Abstract

In the present paper, the clogging tendency of aluminium or silicon killed low carbon and stainless steel grades has been investigated using pilot scale equipment. Steel was melted and deoxidised in a 600 Hz induction furnace, then teemed through a temperature controlled nozzle into a mould situated on a scale measuring the teemed mass. The steel and nozzle temperatures could be adjusted within ±1°C. It was found that the clogging rate, when teeming through a hot nozzle, increased with an increasing amount of alumina phase present in the steel melt. This, in combination with composition analysis and a detailed crystallographic investigation using electron backscatter diffraction, suggested that the clogging was created by deoxidation products from the steel melt.

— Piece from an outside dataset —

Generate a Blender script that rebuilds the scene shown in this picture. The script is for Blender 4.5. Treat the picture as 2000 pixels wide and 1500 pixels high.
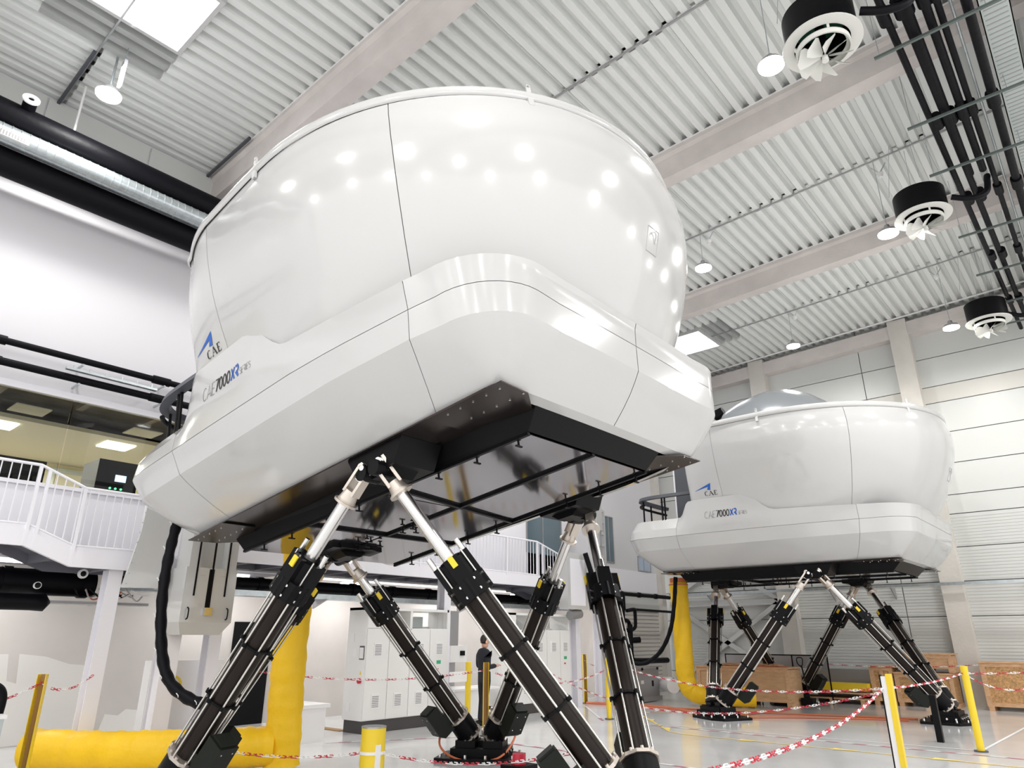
import bpy, bmesh, math, random
from mathutils import Vector, Matrix, Quaternion
random.seed(7)
PI = math.pi
for o in list(bpy.data.objects): bpy.data.objects.remove(o)
SC = bpy.context.scene; COL = SC.collection

# ------------------------------------------------------------------ camera
YAW, PITCH = math.radians(130.857), 0.3532
FWD = Vector((math.cos(YAW)*math.cos(PITCH), math.sin(YAW)*math.cos(PITCH), math.sin(PITCH)))
RGT = Vector((math.sin(YAW), -math.cos(YAW), 0)); UPV = RGT.cross(FWD)
cd = bpy.data.cameras.new('camera'); cd.sensor_width = 36; cd.lens = 1344.07/2000*36
cd.clip_start = .05; cd.clip_end = 200
cam = bpy.data.objects.new('camera', cd); COL.objects.link(cam)
cam.matrix_world = Matrix(((RGT.x, UPV.x, -FWD.x, 0), (RGT.y, UPV.y, -FWD.y, 0), (RGT.z, UPV.z, -FWD.z, 1.7), (0, 0, 0, 1)))
SC.camera = cam
# ------------------------------------------------------------------ exposure, world
SC.view_settings.view_transform = 'Standard'; SC.view_settings.look = 'None'
SC.view_settings.gamma = 1; SC.view_settings.use_curve_mapping = False
SC.view_settings.exposure = 0.12
W = bpy.data.worlds.new('world'); SC.world = W; W.use_nodes = True
W.node_tree.nodes['Background'].inputs[0].default_value = (1, .99, .985, 1)
W.node_tree.nodes['Background'].inputs[1].default_value = 1.5
LAMP_W, SKY_W = 125, 6.0

# ------------------------------------------------------------------ materials
def mat(name, col, rough=.5, metal=0, emit=0, coat=0, bump=0, bscale=20, var=0, vscale=3, alpha=1, vstretch=None, ecol=None, spec=None):
    m = bpy.data.materials.new(name); m.use_nodes = True
    nt = m.node_tree; b = nt.nodes['Principled BSDF']; L = nt.links
    c = (*col, 1)
    b.inputs['Base Color'].default_value = c; b.inputs['Roughness'].default_value = rough; b.inputs['Metallic'].default_value = metal
    if spec is not None: b.inputs['Specular IOR Level'].default_value = spec
    if coat: b.inputs['Coat Weight'].default_value = coat; b.inputs['Coat Roughness'].default_value = .04
    if emit: b.inputs['Emission Color'].default_value = (*(ecol or col), 1); b.inputs['Emission Strength'].default_value = emit
    if alpha < 1: b.inputs['Alpha'].default_value = alpha
    if var or bump:
        tc = nt.nodes.new('ShaderNodeTexCoord'); mp = nt.nodes.new('ShaderNodeMapping'); L.new(tc.outputs['Object'], mp.inputs[0])
        if vstretch: mp.inputs['Scale'].default_value = vstretch
    if var:
        n = nt.nodes.new('ShaderNodeTexNoise'); n.inputs['Scale'].default_value = vscale; n.inputs['Detail'].default_value = 6
        L.new(mp.outputs[0], n.inputs[0])
        r = nt.nodes.new('ShaderNodeMapRange'); r.inputs[1].default_value = .3; r.inputs[2].default_value = .7
        r.inputs[3].default_value = 1-var; r.inputs[4].default_value = 1+var*.4; L.new(n.outputs[0], r.inputs[0])
        x = nt.nodes.new('ShaderNodeMix'); x.data_type = 'RGBA'; x.blend_type = 'MULTIPLY'; x.inputs[0].default_value = 1
        x.inputs[6].default_value = c; L.new(r.outputs[0], x.inputs[7]); L.new(x.outputs[2], b.inputs['Base Color'])
    if bump:
        n = nt.nodes.new('ShaderNodeTexNoise'); n.inputs['Scale'].default_value = bscale; n.inputs['Detail'].default_value = 5
        L.new(mp.outputs[0], n.inputs[0]); q = nt.nodes.new('ShaderNodeBump'); q.inputs['Strength'].default_value = bump
        q.inputs['Distance'].default_value = .02
        L.new(n.outputs[0], q.inputs['Height']); L.new(q.outputs[0], b.inputs['Normal'])
    return m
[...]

Furthermore, it was found that the freezing effect onto the nozzle wall when teeming non‐clogging steel through a cold nozzle was of the same order of magnitude as the clogging rate of the aluminium killed steels teemed through a hot nozzle. Successful trials were also performed where the nozzle accretion during teeming was eliminated by the addition of negative oxygen interacting elements such as aluminium or silicon to the melt. A theoretical assessment based on a mass balance and thermodynamic equilibrium predicted that the removal efficiency increased with a decreased total oxygen content of the steel melt.